Как ничто другое, военный опыт России глубоко повлиял на ее мировоззрение, а также на ее представления о себе самой. Это наследие также подпитывает национальный нарратив, охватывающий многие века, и для него характерны не только эпические масштабы, но и эпическая убедительность, способная служить разным целям.


Во-первых, на это наследие можно сослаться, как только Россию начитают представлять в качестве агрессора. Подобный подход позволяет обеспечить презумпцию невиновности, независимо от предпринимаемых шагов.
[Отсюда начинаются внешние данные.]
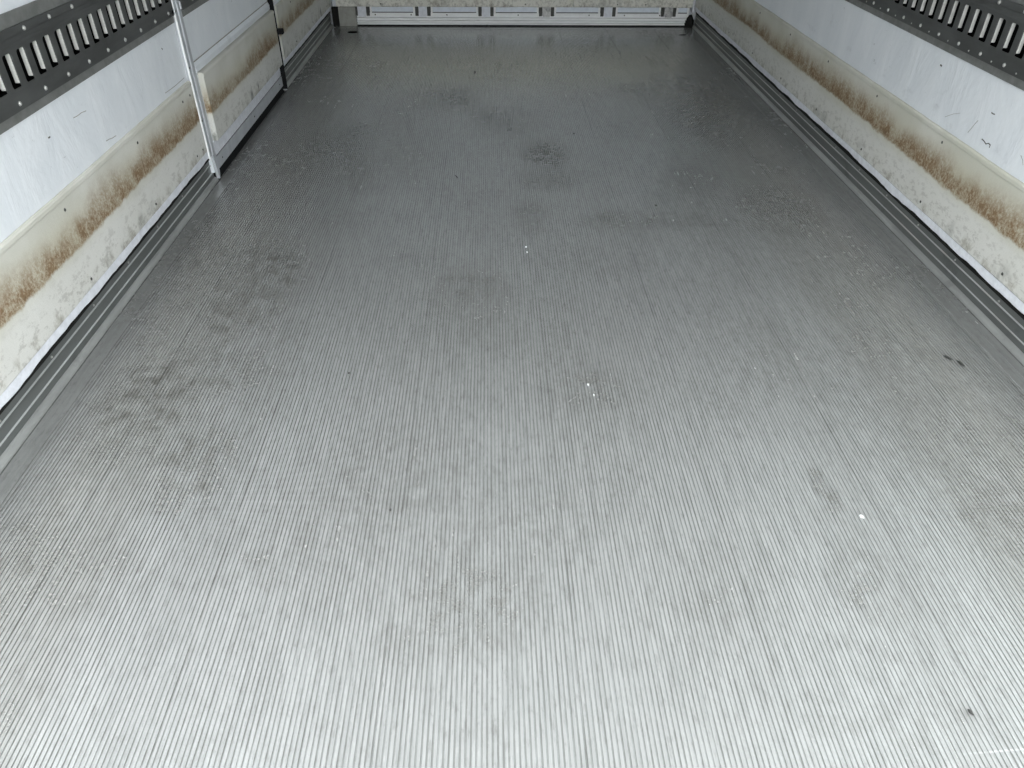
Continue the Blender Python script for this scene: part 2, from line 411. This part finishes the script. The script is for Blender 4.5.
# ------------------------------------------------------------------ scuff boards (cream)
def board_mesh(face, sx, y0, y1, z0, z1, th):
    bm = bmesh.new(); N = max(2, int((y1-y0)/.025)); prev = None
    for i in range(N+1):
        y = y0 + (y1-y0)*i/N
        zt = z1 + wob(y+7, 5, .0014) + wob(y, 31, .0009); zb = z0 + wob(y+2, 9, .0012)
        pr = ((.0008, zb), (th-.002, zb), (th, zb+.003), (th, z1*.0+zt-.016), (th+.0018, zt-.011), (th+.0012, zt-.004), (th-.003, zt), (.0008, zt+.0008))
        ring = [bm.verts.new((face - sx*d, y, z)) for d, z in pr]
        if prev:
            for k in range(len(ring)): bm.faces.new((prev[k], prev[(k+1) % len(ring)], ring[(k+1) % len(ring)], ring[k]))
        else: bm.faces.new(ring)
        prev = ring
    bm.faces.new(prev[::-1])
    return bm
def thing_board(face, sx, y0, y1, mat, label, z0=.1245, z1=.362, th=.008, riv=()):
    o = empty('kick_plate', (face, (y0+y1)/2, z0)); tag(o, label, 'kick plate')
    b = link('board', board_mesh(face, sx, y0, y1, z0, z1, th), M[mat], o)
    studs(b, riv, .0042, .002, (-sx, 0, 0), M['hole'], 'rivet')
    return o
fl = WL + .008
thing_board(WL, -1, Y0, DY0-.003, 'creamL', 'cream scuff board with brown stain on the left wall, nearer than the side door',
            riv=[(fl, 1.636+.448*k, .327) for k in range(-2, 2)] + [(fl, y, .325) for y in (2.469, 2.540)] + [(fl, y, .145) for y in (2.474, 2.536, 1.188, 1.636, 2.084)])
fl2 = WL + .008
thing_board(WL, -1, 3.81, YB-.04, 'creamF', 'cream stained scuff board on the left wall, beyond the black door gasket',
            riv=[(fl2, 4.1+.448*k, z) for k in range(3) for z in (.327, .145)])
fr = WR - .008
thing_board(WR, 1, Y0, YB-.04, 'creamR', 'long cream scuff board with brown stain along the right wall', z1=.356,
            riv=[(fr, 2.081+.448*k, z) for k in range(-3, 7) for z in (.327, .146)])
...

Это позволяет также с помощью оборонительного глянца отполировать российские завоевательные кампании, которые, к концу XIX века, превратили Россию в крупнейшую империю, занимающую одну шестую часть суши.


Оборонительный экспансионизм, к примеру, может быть привлечен для объяснения аннексии Крыма — в обоих случаях. В первый раз это произошло в конце XVIII столетия, и тогда это было сделано для ликвидации той угрозы, которую в течение нескольких веков представляли собой крымские татары, осуществлявшие набеги на Россию для захвата наиболее ценного ресурса — самих русских, которых отправляли на Ближний Восток и продавали там на рынках рабов. Во второй раз это произошло, разумеется, в 2014 году, когда Россия заявила, что она защищает русских на этом полуострове от якобы враждебного украинского правительства.
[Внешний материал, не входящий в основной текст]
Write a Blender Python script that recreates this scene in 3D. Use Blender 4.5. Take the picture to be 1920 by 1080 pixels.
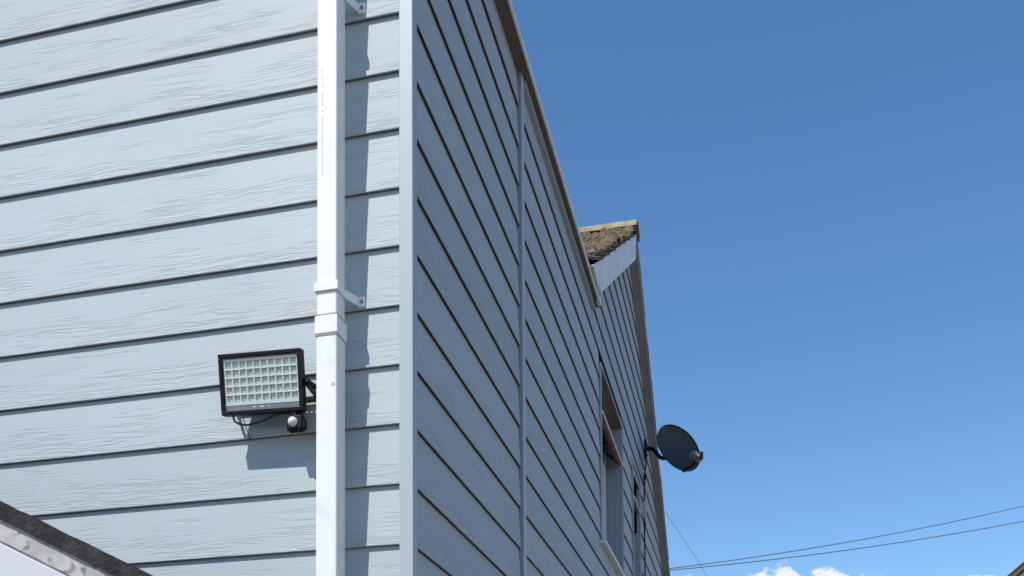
import bpy, bmesh, math, random
from mathutils import Vector, Matrix
random.seed(7)
for o in list(bpy.data.objects): bpy.data.objects.remove(o)
scn = bpy.context.scene
COL = scn.collection
R = math.radians

# ------------------------------------------------------------------ camera
CAM = Vector((0.802, -2.314, 1.65))
F_PX, CX, CY = 1883.1, 960.0, 1464.9
YAW, PITCH, ROLL = -0.2358, 0.0366, -0.0050
cr, sr = math.cos(YAW), math.sin(YAW)
cp, sp = math.cos(PITCH), math.sin(PITCH)
_r = Vector((cr, -sr, 0)); _f = Vector((sr*cp, cr*cp, sp)); _u = _r.cross(_f)
c_, s_ = math.cos(ROLL), math.sin(ROLL)
RT, UP, FW = (c_*_r + s_*_u), (-s_*_r + c_*_u), _f
cam_d = bpy.data.cameras.new('camera')
cam = bpy.data.objects.new('camera', cam_d); COL.objects.link(cam)
M = Matrix((RT, UP, -FW)).transposed().to_4x4(); M.translation = CAM
cam.matrix_world = M
cam_d.sensor_width = 36; cam_d.lens = 36*F_PX/1920
cam_d.shift_y = (CY-540)/1920; cam_d.shift_x = 0
cam_d.clip_start = 0.05; cam_d.clip_end = 5000
scn.camera = cam

# ------------------------------------------------------------------ sky, sun, exposure
TOSUN = Vector((-0.435, -1.0, 1.52)).normalized()
EL = math.asin(TOSUN.z); AZ = math.atan2(TOSUN.x, TOSUN.y)
world = bpy.data.worlds.new('World'); scn.world = world; world.use_nodes = True
wn, wl = world.node_tree.nodes, world.node_tree.links
wn.clear()
def N(nodes, t, **kw):
    n = nodes.new(t)
    for k, v in kw.items():
        if k in n.inputs.keys() if isinstance(k, str) else False: n.inputs[k].default_value = v
        else: setattr(n, k, v)
    return n
sky = wn.new('ShaderNodeTexSky'); sky.sky_type = 'NISHITA'; sky.sun_disc = False
sky.sun_elevation = EL; sky.sun_rotation = AZ
sky.air_density = 1.2; sky.dust_density = 0.0; sky.ozone_density = 6.0; sky.altitude = 0
bg = wn.new('ShaderNodeBackground'); bg.inputs['Strength'].default_value = 0.15
hs = wn.new('ShaderNodeHueSaturation'); hs.inputs['Saturation'].default_value = 1.115; hs.inputs['Value'].default_value = 1.05
wl.new(sky.outputs[0], hs.inputs['Color']); wl.new(hs.outputs[0], bg.inputs['Color'])
# low fair-weather cumulus all round the horizon
tc = wn.new('ShaderNodeTexCoord')
mp = wn.new('ShaderNodeMapping'); mp.inputs['Scale'].default_value = (1, 1, 1.3); mp.inputs['Location'].default_value = (0, 0, 0)
wl.new(tc.outputs['Generated'], mp.inputs['Vector'])
cn = wn.new('ShaderNodeTexNoise'); cn.noise_dimensions = '4D'
cn.inputs['Scale'].default_value = 16; cn.inputs['Detail'].default_value = 9; cn.inputs['Roughness'].default_value = 0.55
cn.inputs['W'].default_value = 54.4; mp.inputs['Rotation'].default_value = (0, 0, -0.048)
wl.new(mp.outputs[0], cn.inputs['Vector'])
sx = wn.new('ShaderNodeSeparateXYZ'); wl.new(tc.outputs['Generated'], sx.inputs[0])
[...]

Во-вторых, это помогает подтверждать подозрительное отношение России к другим странам — отношение, которое часто осуждается и порицается как откровенно параноидальное и патологическое. Здесь также можно обратиться к монголам. Когда они вторгались, что сделали западные соседи России? Тоже на нее напали.


Подобное подозрение в отношении Запада подкрепляется еще и тем, что, помимо количества вторжений, приводится следующее обстоятельство — в качестве агрессора часто выступали коалиции наций, якобы принимавшие участие в коллективном заговоре против России. В составе наполеоновской армии были поляки, итальянцы и немцы, тогда как венгры, румыны и другие народы воевали на стороне Гитлера. Вот почему НАТО (особенно после ее расширения и продвижения к границам России) может рассматриваться как deja vu, как будто Европа в очередной раз объединяет свои силы против России. Неслучайно в спонсируемых государством рекламных объявлениях воспроизводится любимая шутка царя Александра III, правившего страной в XIX веке — но на этот раз уже не в качестве анекдота. Он спрашивал: «А сколько у России союзников?» Два, следовал ответ: ее армия и флот.


В-третьих, обращение к этому наследию отвечает стремлению Кремля сохранить централизованную власть. А в гиперпатриотическом климате, созданном с его помощью, политических оппозиционеров можно назвать предателями, а иностранные организации на российской территории легко переименовать в иностранных агентов.


На самом деле, легитимность должности президента неотделима от ауры войны. Неслучайно инаугурация проходила 7 мая, и таким образом она почти совпала с 9 мая, с Днем Победы и масштабными торжествами по случаю окончания Второй мировой войны. Для создания еще большего эффекта почетный караул президента носит форму, напоминающую эпоху наполеоновских войн. Что еще может так же укрепить авторитет государства, как декорации двух крупнейших российских военных триумфов и принесенные во имя победы жертвы?


Здесь мы видим истинную функцию гражданской религии — демонстрацию чувства исключительности, которое сплачивает русских вокруг всемогущего центра и объединяет их бурную и кровавую тысячелетнюю историю, в которой они предстают в виде постоянной жертвы иностранной агрессии. Этот мифический нарратив представляет собой высокооктановое топливо для двигателя русского национализма, и сегодня оно закачивается по всем каналам культуры и общества. И именно из-за его глубоких корней, уходящих в прошлые века, этот нарратив получает массовую поддержку внутри страны.


Только война позволяет русским говорить о том, что они, находясь в центре потрясающих мир событий, всегда выступают на стороне добра и всегда оказываются победителями. Ничто не обеспечивает такую же поддержку, как попытка сделать Россию вновь великой после развала Советского Союза.


«Мы делаем историю», — заявил популярный историк Владимир Мединский незадолго до того, как он стал министром культуры. И в рамках подобного толкования русские, несомненно, именно этим и занимаются.